Um delicioso livro ilustrado para exercitar nosso ponto de vista — através das imagens, da parede que separa as casas, do livro e das palavras. Tudo isso perfaz uma crônica de convivência entre um homem e uma menina que os adultos rotineiramente chamam de... irrequieta!
As pistas estão todas na capa.
O título, na edição brasileira, já indica a fala do personagem adulto de boina xadrez, um par de óculos, vestindo camisa branca, gravata borboleta, colete verde e calças cor de laranja... no entanto, se vemos apenas uma linha, nossa mente completa e dá corpo ao tecido, provavelmente grosso, para aquecer um leitor de sapatos e meias listradas de azul. Da mesma maneira gráfica, a parede que separa as casas está e não está diante de nossos olhos, visto que é representada pelo ângulo entre duas linhas retas. E a pequena vizinha? Vestido vermelho e um estranho laço nos cabelos, mãos nas costas, pensativa, imaginativa das travessuras que poderá aprontar. Atento mesmo, apenas o dachshund de orelhas em pé...

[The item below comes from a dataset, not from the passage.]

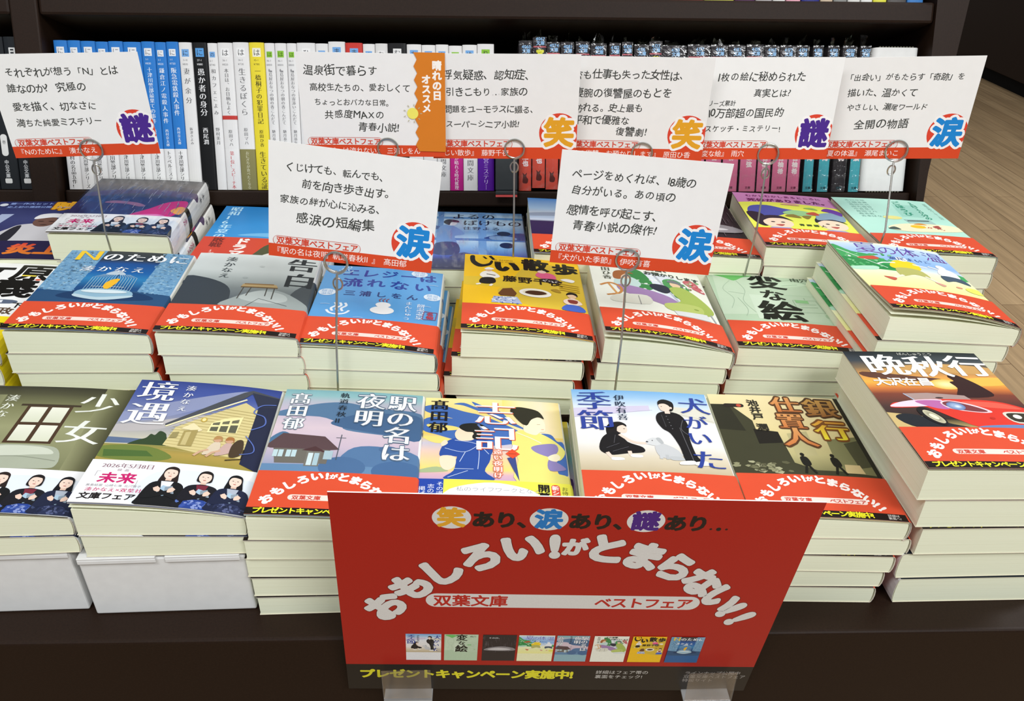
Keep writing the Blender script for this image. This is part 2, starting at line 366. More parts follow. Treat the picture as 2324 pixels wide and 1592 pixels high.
def woman(a, cx, y0, k, hair, long, coat, inner, skirt, dots):
    S = lambda p: [(cx+x*k, y0+y*k) for x, y in p]
    a.smooth(S([(-4.6, 45), (-5.9, 38), (-6.4 if long else -4.6, 25 if long else 33), (6.4 if long else 4.6, 25 if long else 33), (5.9, 38), (4.6, 45), (0, 47.6)]), hair)
    a.poly(S([(-2, 28), (2, 28), (2.4, 37), (-2.4, 37)]), '#e0c0ac')
    a.smooth(S([(-15, 0), (-16, 8), (-12, 25), (-4, 29.5), (4, 29.5), (12, 25), (16, 8), (15, 0)]), coat)
    a.poly(S([(-4.5, 29), (4.5, 29), (2, 17), (-2, 17)]), inner)
    a.poly(S([(-11, 0), (11, 0), (9, 11), (-9, 11)]), skirt)
    if dots: a.spots(40, cx-14*k, cx+14*k, y0+.5, y0+11*k, 1.5*k, dots, seed=3)
    a.ell(cx, y0+38.6*k, 4.8*k, 6.6*k, '#efd3c2', n=20)
    a.smooth(S([(-5, 40), (-4.4, 45), (0, 47), (4.6, 45), (5, 40), (4, 42.6), (-1, 44), (-4, 42.6)]), hair)
    for e in (-1.9, 1.9): a.ell(cx+e*k, y0+39.4*k, .75*k, .4*k, '#2b211f', n=8)
    a.ell(cx, y0+35.3*k, 1.3*k, .45*k, '#b0584f', n=8); a.line(S([(0, 38.6), (.4, 36.9)]), .35*k, '#cda592')
    a.poly(S([(-5, 13.5), (1, 11.5), (4.5, 22), (-2, 24)]), '#a9c4d8'); a.poly(S([(1.5, 12), (8, 15), (5, 24), (0, 22)]), '#8c9aa6')
    a.smooth(S([(-13, 12), (-12, 7.5), (2, 13), (7, 18), (5, 20), (0, 17)]), coat); a.smooth(S([(13, 12), (12, 7.5), (-1, 14), (-6, 18.5), (-4.5, 20.5), (1, 17)]), coat)
    for sx in (1, -1):
        a.smooth(S([(sx*3, 16), (sx*6.5, 17), (sx*7.5, 20), (sx*5.5, 22), (sx*3, 20)]), '#eccbb8')
        for q in range(4): a.line(S([(sx*(4+q*.9), 19.4-q*.5), (sx*(5.3+q*.8), 22.4-q*.7)]), .7*k, '#eccbb8')
def band_white():
    a = Art(); a.rect(0, 0, 130, 45, '#f1f1f2'); a.smooth([(38, 0), (40, 30), (60, 38), (90, 36), (112, 30), (112, 0)], '#e2e9f1')
    a.text('2026年5月8日', 8, 36, 5.6, '#8c6a74', MIN, sp=.96); a.text('映 画', 19, 32.6, 3, '#8c6a74'); a.text('未来', 10, 20, 11.5, '#c81f6a', BOLD, sp=1.04); a.text('「', 1, 24, 9, '#b9b3b6', THIN); a.text('」', 32, 18, 9, '#b9b3b6', THIN)
    a.text('黒島結菜 山崎七海 北川景子', 5, 16.2, 2.6, '#9a9296', sp=1); a.text('湊かなえ×双葉社', 6, 11, 4.4, '#c9356d', MIN, sp=1.05); a.text('文庫フェア', 4, 3.2, 7, '#221d1e', BOLD, sp=.98)
    woman(a, 53, 0, .86, '#2c211f', True, '#191a1c', '#e6e6ea', '#191a1c', None)
    woman(a, 75, 0, .82, '#201b1c', False, '#1d1d24', '#7a2c3c', '#2c4590', ['#5872b8', '#3c55a2', '#8b9bd0'])
    woman(a, 94, 0, .8, '#15151a', True, '#20263e', '#aeb6c4', '#2a3150', ['#3c4668', '#20263e', '#5a638a'])
    return a
def band_blue():
    a = Art(); a.rect(0, 0, 130, 45, '#f2ee55'); a.rect(0, 0, 17.5, 45, '#2446a4'); a.smooth([(18, 0), (18, 30), (40, 41), (62, 41), (84, 30), (86, 0)], '#f3f4f6')
    for i, t in enumerate(('その道に', '志の灯', '掲げて')): a.text(t, 12.6-i*6, 42-i*2.6, 5, '#f0f3fa', GOTH, vert=True)
    a.text('私のライフワークとなる', 26, 32, 5.4, '#8f8f92', THIN, sp=.98, jit=3); a.text('新シリーズです', 26, 23, 5.4, '#8f8f92', THIN, jit=3)
    a.text('開幕', 82, 43, 8.8, '#1d1a18', (.03, .03), vert=True); a.rrect(91.6, 8, 97.6, 43, 2.6, '#e2503a'); a.text('新シリーズ', 92, 42, 5, '#fbeee8', BOLD, vert=True, sp=1); a.text('お待たせ', 98.6, 41.5, 4.6, '#6a6a2c', GOTH, vert=True)
    return a
def base(c, spine='#efefec'):
    a = Art(); a.rect(0, 0, W_, H_, c); a.rect(W_, 0, 140, H_, spine); return a
def spine_marks(a, title='', c='#4a4a48', tag_c=None):
    a.ell(W_+6, 141, 2, 3, '#cfcfcc'); a.ell(W_+6, 141, 1.4, 2.4, '#efefec'); a.line([(W_+3, 100), (W_+12, 100)], 5, tag_c or '#3c4a66')
    if title: a.text(title, W_+3.5, 95, 6, c, MIN, vert=True)
def c_olive():                      # dim room, window, bed
    a = base('#6d6d4a'); a.grad(0, W_, [(0, '#4a4a35'), (50, '#7d7f5c'), (95, '#9b9c74'), (120, '#7d7e58'), (138, '#4b4a36'), (148, '#35342a')])
    a.hgrad(45, 148, [(84, '#9b9c7400'[:7]), (84.1, '#8c8d68'), (94, '#6b6b4c'), (105, '#45442f')]); a.hgrad(45, 136, [(0, '#5b5b41'), (16, '#8a8b66')])
    a.rect(36, 75, 68, 122, '#4b3626'); a.rect(31, 121.5, 73, 124, '#3f3226')
    for x in (38.6, 53.6):
        for y in (77.5, 100.5): a.grad(x, x+12, [(y, '#d9dcc4'), (y+19.5, '#efefdf')])
    a.smooth([(20, 48), (22, 68), (32, 73), (64, 73), (76, 68), (80, 52), (70, 47)], '#aab09c'); a.smooth([(24, 58), (34, 71), (64, 71), (74, 64), (60, 62)], '#cdd2c0'); a.line([(22, 57), (50, 60), (78, 56)], .8, '#8b917e', True)
    a.text('少', 70, 113, 29, '#eef0e8', MIN); a.text('女', 69, 75, 31, '#eef0e8', MIN); a.text('湊かなえ', 17, 136, 9.5, '#e8eadc', MIN, vert=True, sp=1.1)
    return a
def c_house():                      # wooden house at dusk, two children on the bench
    a = base('#8b93b0'); a.grad(0, W_, [(40, '#a8a06a'), (66, '#d2ccb2'), (84, '#a9a8a8'), (108, '#7580ad'), (130, '#4457a0'), (148, '#33458f')])
    a.smooth([(0, 92), (25, 97), (60, 118), (80, 136), (78, 141), (40, 124), (0, 104)], '#8f97bb'); a.smooth([(0, 80), (30, 84), (60, 104), (52, 104), (20, 92), (0, 88)], '#b9b4b4')
    a.poly([(0, 66), (36, 66), (36, 71), (0, 73)], '#5d7090'); a.smooth([(16, 64), (20, 70), (25, 73), (27, 78), (30, 77), (32, 82), (36, 80), (38, 76), (40, 64)], '#33462c')
    a.grad(0, W_, [(40, '#8f8a3e'), (56, '#b0974c'), (65, '#8e8a4a')]); a.smooth([(0, 62), (30, 63), (48, 52), (30, 46), (0, 50)], '#6f7f3c'); a.poly([(2, 58), (30, 58), (36, 52), (4, 50)], '#4d6a34')
    wall = [(38, 66), (41, 88), (82, 126), (92, 118), (92, 58), (60, 60)]; a.poly(wall, '#d8c98e')
    for i in range(17): y = 61+i*3.4; a.line([(39+max(0, (y-88)*1.0), y), (92, y-4+i*.12)], .45, '#b5a468')
    a.poly([(92, 122), (105, 126), (105, 45), (92, 52)], '#262b44'); a.poly([(34, 88), (80, 131), (84, 138), (105, 127), (105, 137), (84, 143), (78, 139), (33, 91)], '#4a4d55'); a.poly([(84, 140), (92, 121), (105, 124), (105, 136)], '#2c3147'); a.line([(34, 88), (82, 130)], 1.6, '#efe6b8')
    a.poly([(63, 84), (83, 86), (84, 107), (72, 103), (64, 96)], '#efe3a6')
    for i in range(3):
        a.poly([(64.5+i*6.4, 86), (69.6+i*6.4, 86.3), (69.6+i*6.4, 92+i*2), (64.5+i*6.4, 91+i*2)], '#5d5d4c'); a.poly([(65+i*6.2, 93.5+i*2), (69.6+i*6.2, 94+i*2.3), (69.6+i*6.2, 98+i*2.6), (65+i*6.2, 96+i*2.4)], '#6c6a55')
    a.ell(58, 99, 2.2, 3, '#c7a94a'); a.ell(58, 99, 1.3, 2, '#efe0a0'); a.poly([(45, 86), (52, 94), (60, 86), (58, 84)], '#e9ddb0'); a.poly([(48, 66), (57, 66), (57, 86), (48, 84)], '#a8975c'); a.poly([(49.5, 67), (53, 67), (53, 83), (49.5, 82)], '#c9b980'); a.poly([(40, 74), (45, 75), (45, 82), (41, 81)], '#9b8f5e')
    for x, cl, hc in ((70, '#d9c9b0', '#b48a55'), (78, '#c7a8a0', '#a9713f')):
        a.smooth([(x-4, 58), (x-2, 66), (x+1, 73), (x+5, 73), (x+6, 64), (x+2, 60)], cl); a.line([(x-1, 64), (x-6, 61), (x-9, 56)], 2, '#cfa98a'); a.ell(x+2.6, 76.5, 2.9, 3.2, '#cda080'); a.smooth([(x, 76), (x+1, 80.5), (x+5, 80), (x+6, 74), (x+4.4, 77)], hc)
    a.smooth([(84, 58), (83, 70), (86, 78), (90, 77), (91, 62)], '#4a3b2c'); a.line([(82, 54), (92, 57), (92, 68)], .9, '#2b241d')
    a.line([(92, 92), (100, 100), (98, 110), (90, 114), (94, 124), (104, 127)], 1, '#5a70b8', True); a.line([(90, 62), (98, 66), (97, 74), (90, 84)], .8, '#5a70b8', True)
    a.text('境', 3, 118, 28, '#f4f5f6', MIN); a.text('遇', 2, 87, 31, '#f4f5f6', MIN); a.text('湊かなえ', 35.5, 142, 7.6, '#f0f1f4', MIN, vert=True, sp=1.2)
    spine_marks(a); return a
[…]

Na qualidade de um bem-humorado álbum ou livro ilustrado, o artista belga Koen Van Biesen se utiliza do que seriam as páginas de guarda para mostrar que em algum lugar de casas encostadinhas umas às outras, numa noite chuvosa de lua cheia, um homem solitário tenta ler um livro. Na abertura das páginas, os personagens serão vistos cada um em seu próprio espaço, tão perto um do outro, mas separados pela “parede invisível” que é a dobra do livro. Os movimentos da menina e do homem são ágeis como dois personagens de cartum, onomatopeias e sinais gráficos de histórias em quadrinhos. Agora imagine quão próximos e distantes estão a criança e os interesses adultos, a agitação e a leitura, a convivência tumultuada e alegre para cada um.